Dem Paar vor mir gebe ich mich als "Vertreter der Institutionen" zu erkennen, weil sie mich fragte, ob ich Ausländer sei. Von Aggressivität keine Spur. Die beiden scheinen mit der derzeitigen Regierung nicht auf gutem Fuß zu stehen. "Die wollen uns nach unten nivellieren. Hamsterkäufe wie heute habe ich zuletzt bei der Zypernkrise1974 miterlebt. Uns regiert der radikale Flügel der Regierung." "Psst", weist ihn sein Frau zurecht: "Provozier keinen Streit. Wer weiß, wie die anderen denken!" "Wir dürfen doch wohl noch sagen, was wir denken", erwidert er pikiert.
"Warum nimmst Du gleich zwei Säcke Hundefutter?

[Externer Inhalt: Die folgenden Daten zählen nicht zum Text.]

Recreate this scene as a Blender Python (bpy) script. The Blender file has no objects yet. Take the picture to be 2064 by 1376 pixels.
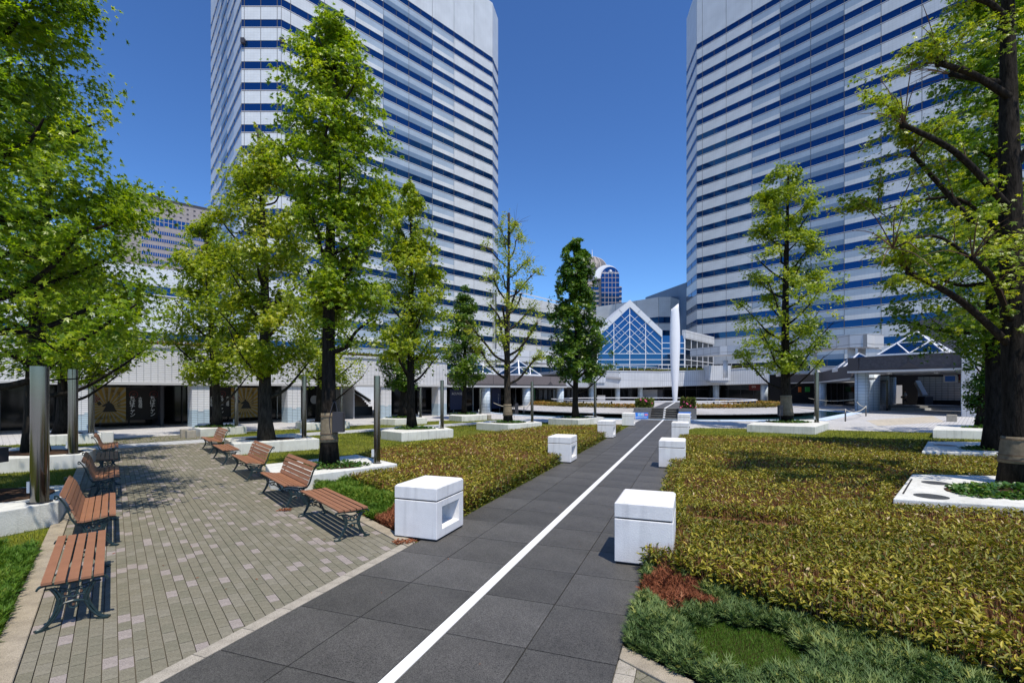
import bpy, math, random
import numpy as np
from mathutils import Vector, Matrix
random.seed(7)
RNG = np.random.default_rng(11)
scene = bpy.context.scene
COL = scene.collection
R = math.radians
PI = math.pi

# ------------------------------------------------------------------ camera, sky, sun, exposure
HC = 2.2                                    # eye height
cam_d = bpy.data.cameras.new('camera')
cam_d.sensor_width = 36.0
cam_d.lens = 17.442
cam_d.shift_y = 0.0475
cam_d.clip_start = 0.1
cam_d.clip_end = 4000
cam = bpy.data.objects.new('camera', cam_d)
COL.objects.link(cam)
cam.location = (0, 0, HC)
cam.rotation_euler = (R(90), 0, 0)
scene.camera = cam

SUN_DIR = Vector((0.182, -0.38, 0.906)).normalized()
world = bpy.data.worlds.new('World')
scene.world = world
world.use_nodes = True
wn = world.node_tree.nodes
wl = world.node_tree.links
bg = wn['Background']
sky = wn.new('ShaderNodeTexSky')
sky.sky_type = 'NISHITA'
sky.sun_disc = False
sky.sun_elevation = math.asin(SUN_DIR.z)
sky.sun_rotation = math.atan2(SUN_DIR.x, SUN_DIR.y)
sky.altitude = 0
sky.air_density = 1.0
sky.dust_density = 0.3
sky.ozone_density = 3.0
gm = wn.new('ShaderNodeGamma'); gm.inputs['Gamma'].default_value = 1.3
tn = wn.new('ShaderNodeMix'); tn.data_type = 'RGBA'; tn.blend_type = 'MULTIPLY'; tn.inputs[0].default_value = 1.0
tn.inputs[7].default_value = (0.70, 0.94, 1.18, 1)          # deep, polarised blue as in the photograph
wl.new(sky.outputs[0], gm.inputs['Color']); wl.new(gm.outputs[0], tn.inputs[6]); wl.new(tn.outputs[2], bg.inputs[0])
bg.inputs[1].default_value = 0.088
sun_d = bpy.data.lights.new('sun', 'SUN')
sun_d.energy = 5.0
sun_d.angle = R(0.53)
sun_d.color = (1.0, 0.925, 0.80)
sun = bpy.data.objects.new('sun', sun_d)
COL.objects.link(sun)
sun.rotation_euler = SUN_DIR.to_track_quat('Z', 'Y').to_euler()
sun.location = (20, -40, 90)
vs = scene.view_settings
vs.view_transform = 'Standard'
vs.look = 'None'
vs.gamma = 1.0
vs.use_curve_mapping = False
vs.exposure = 0.06
scene.cycles.max_bounces = 8
scene.cycles.transparent_max_bounces = 8

# ------------------------------------------------------------------ helpers
H0, CX, F = 786.0, 1032.0, 1000.0


def G(px, py, z=0.0):
    """point at height z seen at photo pixel px, py"""
    y = (HC - z) * F / (py - H0)
    return Vector(((px - CX) * y / F, y, z))


def D(px, py, y):
    """point at depth y seen at photo pixel px, py"""
    return Vector(((px - CX) * y / F, y, HC - (py - H0) * y / F))


def tag(o, label=None, cat=None, group=None, kind=None):
    if label: o['label'] = label
    if cat: o['category'] = cat
    if group: o['group'] = group
    if kind: o['kind'] = kind
    return o


def empty(name, loc=(0, 0, 0), rz=0.0):
    o = bpy.data.objects.new(name, None)
    COL.objects.link(o)
    o.location = loc
    o.rotation_euler = (0, 0, rz)
    o.empty_display_size = 0.2
    return o


def link(name, mesh, parent=None, loc=(0, 0, 0), rz=0.0):
    o = bpy.data.objects.new(name, mesh)
    COL.objects.link(o)
    o.location = loc
    o.rotation_euler = (0, 0, rz)
    if parent: o.parent = parent
    return o


def children_of(o):
    return [c for c in o.children]


def copy_tree(o, parent=None):
    c = o.copy()
    COL.objects.link(c)
    if parent: c.parent = parent
    for ch in children_of(o):
        copy_tree(ch, c)
    return c


class MB:
    def __init__(s):
        s.v, s.f, s.m = [], [], []

    def add(s, verts, faces, mi=0):
        n = len(s.v)
        s.v.extend([tuple(p) for p in verts])
        s.f.extend([tuple(i + n for i in f) for f in faces])
        s.m.extend([mi] * len(faces))
        return s

    def box(s, x0, x1, y0, y1, z0, z1, mi=0):
        v = [(x0, y0, z0), (x1, y0, z0), (x1, y1, z0), (x0, y1, z0), (x0, y0, z1), (x1, y0, z1), (x1, y1, z1), (x0, y1, z1)]
        return s.add(v, [(0, 3, 2, 1), (4, 5, 6, 7), (0, 1, 5, 4), (1, 2, 6, 5), (2, 3, 7, 6), (3, 0, 4, 7)], mi)

    def prism(s, poly, z0, z1, mi=0):
        n = len(poly)
        a = sum(poly[i][0] * poly[(i + 1) % n][1] - poly[(i + 1) % n][0] * poly[i][1] for i in range(n))
        if a < 0: poly = poly[::-1]
        zz0 = z0 if isinstance(z0, (list, tuple)) else [z0] * n
        zz1 = z1 if isinstance(z1, (list, tuple)) else [z1] * n
        v = [(p[0], p[1], z) for p, z in zip(poly, zz0)] + [(p[0], p[1], z) for p, z in zip(poly, zz1)]
        f = [tuple(range(n - 1, -1, -1)), tuple(range(n, 2 * n))] + [(i, (i + 1) % n, n + (i + 1) % n, n + i) for i in range(n)]
        return s.add(v, f, mi)

    def sheet(s, poly, z, mi=0):
        n = len(poly)
        a = sum(poly[i][0] * poly[(i + 1) % n][1] - poly[(i + 1) % n][0] * poly[i][1] for i in range(n))
        if a < 0: poly = poly[::-1]
        return s.add([(p[0], p[1], z) for p in poly], [tuple(range(n))], mi)

    def tube(s, pts, rad, n=8, mi=0, cap=True):
        pts = [Vector(p) for p in pts]
        rads = rad if isinstance(rad, (list, tuple)) else [rad] * len(pts)
        base = len(s.v)
        prev = None
        for i, p in enumerate(pts):
            t = (pts[min(i + 1, len(pts) - 1)] - pts[max(i - 1, 0)])
            if t.length < 1e-9: t = Vector((0, 0, 1))
            t.normalize()
            if prev is None:
                a = t.orthogonal().normalized()
            else:
                a = (prev - t * prev.dot(t))
                a = a.normalized() if a.length > 1e-6 else t.orthogonal().normalized()
            prev = a
            b = t.cross(a)
            for k in range(n):
                q = p + (a * math.cos(2 * PI * k / n) + b * math.sin(2 * PI * k / n)) * rads[i]
                s.v.append(tuple(q))
        for i in range(len(pts) - 1):
            for k in range(n):
                k2 = (k + 1) % n
                s.f.append((base + i * n + k, base + i * n + k2, base + (i + 1) * n + k2, base + (i + 1) * n + k))
                s.m.append(mi)
        if cap:
            s.f.append(tuple(base + k for k in range(n - 1, -1, -1))); s.m.append(mi)
            s.f.append(tuple(base + (len(pts) - 1) * n + k for k in range(n))); s.m.append(mi)
        return s

    def bar(s, p, q, w, d, mi=0, up=(0, 0, 1)):
        """rectangular bar from p to q, w across, d deep"""
        p, q = Vector(p), Vector(q)
        t = (q - p).normalized()
        a = t.cross(Vector(up))
        if a.length < 1e-5: a = t.orthogonal()
        a.normalize()
        b = a.cross(t)
        v = []
        for c in (p, q):
            for sa, sb in ((-1, -1), (1, -1), (1, 1), (-1, 1)):
                v.append(c + a * (sa * w / 2) + b * (sb * d / 2))
        return s.add(v, [(0, 1, 2, 3), (7, 6, 5, 4), (0, 4, 5, 1), (1, 5, 6, 2), (2, 6, 7, 3), (3, 7, 4, 0)], mi)

    def ring(s, c, r, wr, axis='x', n=12, m=5, mi=0):
        pts = []
        for i in range(n + 1):
            a = 2 * PI * i / n
            if axis == 'x': pts.append((c[0], c[1] + r * math.cos(a), c[2] + r * math.sin(a)))
            else: pts.append((c[0] + r * math.cos(a), c[1] + r * math.sin(a), c[2]))
        return s.tube(pts, wr, m, mi, cap=False)

    def sphere(s, c, r, n=8, m=6, mi=0, sz=1.0):
        v, f = [], []
        for j in range(m + 1):
            th = PI * j / m
            for i in range(n):
                a = 2 * PI * i / n
                v.append((c[0] + r * math.sin(th) * math.cos(a), c[1] + r * math.sin(th) * math.sin(a), c[2] + r * sz * math.cos(th)))
        for j in range(m):
            for i in range(n):
                f.append((j * n + i, (j + 1) * n + i, (j + 1) * n + (i + 1) % n, j * n + (i + 1) % n))
        return s.add(v, f, mi)

    def append(s, o, mat=None):
        n = len(s.v)
        s.v.extend([tuple(mat @ Vector(p)) for p in o.v] if mat else o.v)
        s.f.extend([tuple(i + n for i in f) for f in o.f])
        s.m.extend(o.m)
        return s

    def mesh(s, name, mats, smooth=False, off=None):
        me = bpy.data.meshes.new(name)
        v = s.v if off is None else [(p[0] - off[0], p[1] - off[1], p[2] - off[2]) for p in s.v]
        me.from_pydata(v, [], s.f)
        for m in (mats if isinstance(mats, (list, tuple)) else [mats]):
            me.materials.append(m)
        if len(me.polygons):
            me.polygons.foreach_set('material_index', s.m)
            if smooth: me.polygons.foreach_set('use_smooth', [True] * len(me.polygons))
        me.update()
        return me

    def obj(s, name, mats, parent=None, smooth=False, world_coords=True):
        """link as one object; verts given in world coordinates are moved into the parent's frame (parents unrotated)"""
        off = None
        if parent and world_coords:
            off = Vector((0, 0, 0)); p = parent
            while p:
                off = off + Vector(p.location); p = p.parent
        return link(name, s.mesh(name, mats, smooth, off), parent)

    def at(s, name, mats, loc, rz=0.0, parent=None, smooth=False):
        return link(name, s.mesh(name, mats, smooth), parent, loc, rz)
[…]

Lass für die anderen auch noch was übrig!" Weiter hinten in der Warteschlange gibt es wegen der Vierbeiner einen Schlagabtausch. "Was geht Sie das an?", fragt der Hundebesitzer gereizt. "Die Tiere müssen auch versorgt werden", mischt sich ein dritter besänftigend ein.
Endlich bin ich an der Kasse und hoffe, dass das Kreditkartenystem nicht blockiert, so wie an der Kasse nebenan, wo sich die Wut der Bar- gegen die Karten-Zahler entlädt.
Als ich nach wenigen Minuten endlich in meinem guten, alten Auto sitze, verabreiche ich mir einen Rückfall: Meinen Tabakkonsum habe ich in den letzten drei Jahre stark reduziert. Aber heute drehe ich mir eine Zigarette und rauche sie, was ich ich in letzter Zeit nie gemacht habe, auf der Fahrt nach Hause. Irgendwie bin ich nervös.